Their loss only made Serbia cling hard to Kosovo, a province of Serbia itself, 
and Albanian agitation for self-rule was met with harsh repression. Albanians 
formed the Kosovo Liberation Army in the mid-nineties to fight for full 
independence, prompting Slobodan Milosevic, the Serbian president, to unleash 
his army and militias in Kosovo. 

The ethnic cleansing that followed saw hundreds of thousands of Albanians 
pouring over the borders in Macedonia, Albania and Montenegro, sparking fears 
of regional destabilisation among European powers and guilty consciences about 
the failure to halt recent crises like Bosnia and Rwanda. 

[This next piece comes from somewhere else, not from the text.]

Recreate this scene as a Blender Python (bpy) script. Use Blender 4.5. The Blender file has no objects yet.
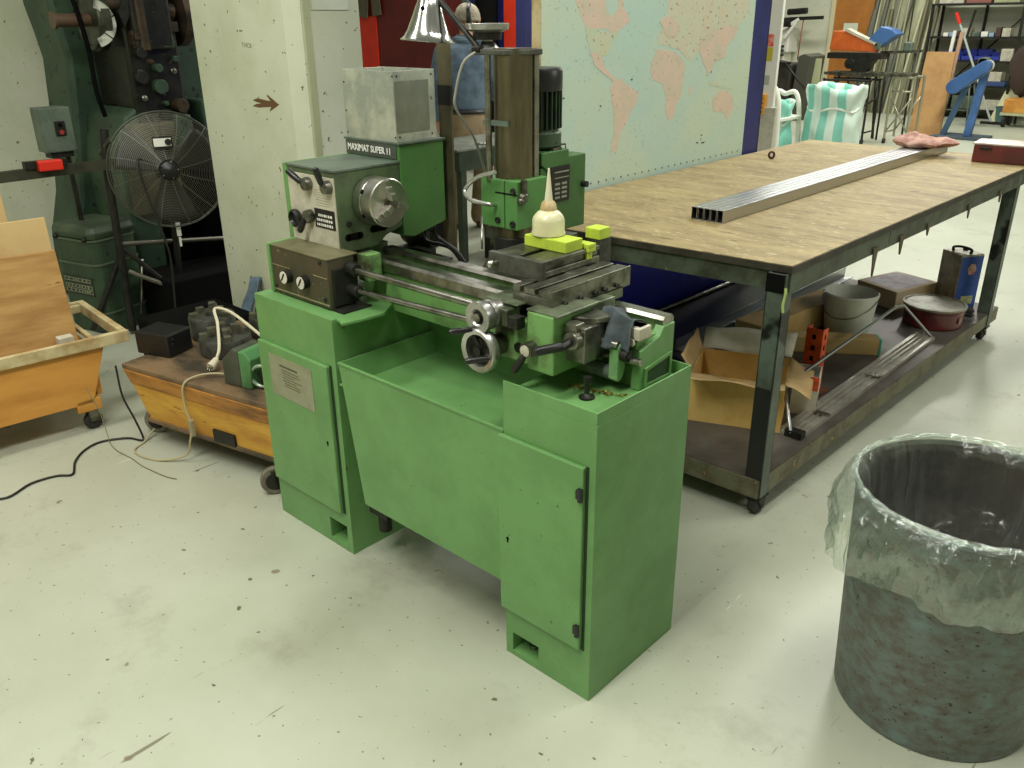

In 1999, Nato unleashed its first ever humanitarian war, bombing Serbia into 
submission and invading Kosovo to ensure the refugees return. But even as the 
troops were present, more than 200,000 Serbs and other ethnic minorities were 
chased from their homes or fled a retaliatory campaign against them. 

Since 1999, Kosovo has existed in a bizarre limbo, still legally under Serbian 
sovereignty but ruled in reality by a United Nations administration. Kosovars 
have no passports, just UN travel papers. There is no official flag, although 
the Albanian eagle is flown everywhere – except the few enclaves where the 
Serbs lives, where the tricolour of Serbia flies. It is a country that is not a 
country. 

Kosovo Albanians who meet with the UN and Serbs in Vienna want this to change, 
want a rapid implementation of the Ahtisaari plan that promises them everything 
short of full independence and puts them firmly on the path towards it. 

It is hard to imagine what they will have to talk about with Serbia, which only 
last year voted that Kosovo was an inalienable part of its territory and 
refuses to countenance any plan that takes away its sovereignty. 

Martti Ahtisaari may have hit the nail on the head last week when he said that 
he would not be able to get both sides to agree even if he negotiated for the 
rest of his life. Ultimately, the decision will be made not in Vienna, but at 
the Security Council. 

Serbia still hopes for a Russian veto but that looks increasingly unlikely. So 
the world will face another first; the first country ever to be created in such 
a way - by international committee and against the will of the legally 
sovereign power. History has no precedent for what happens next.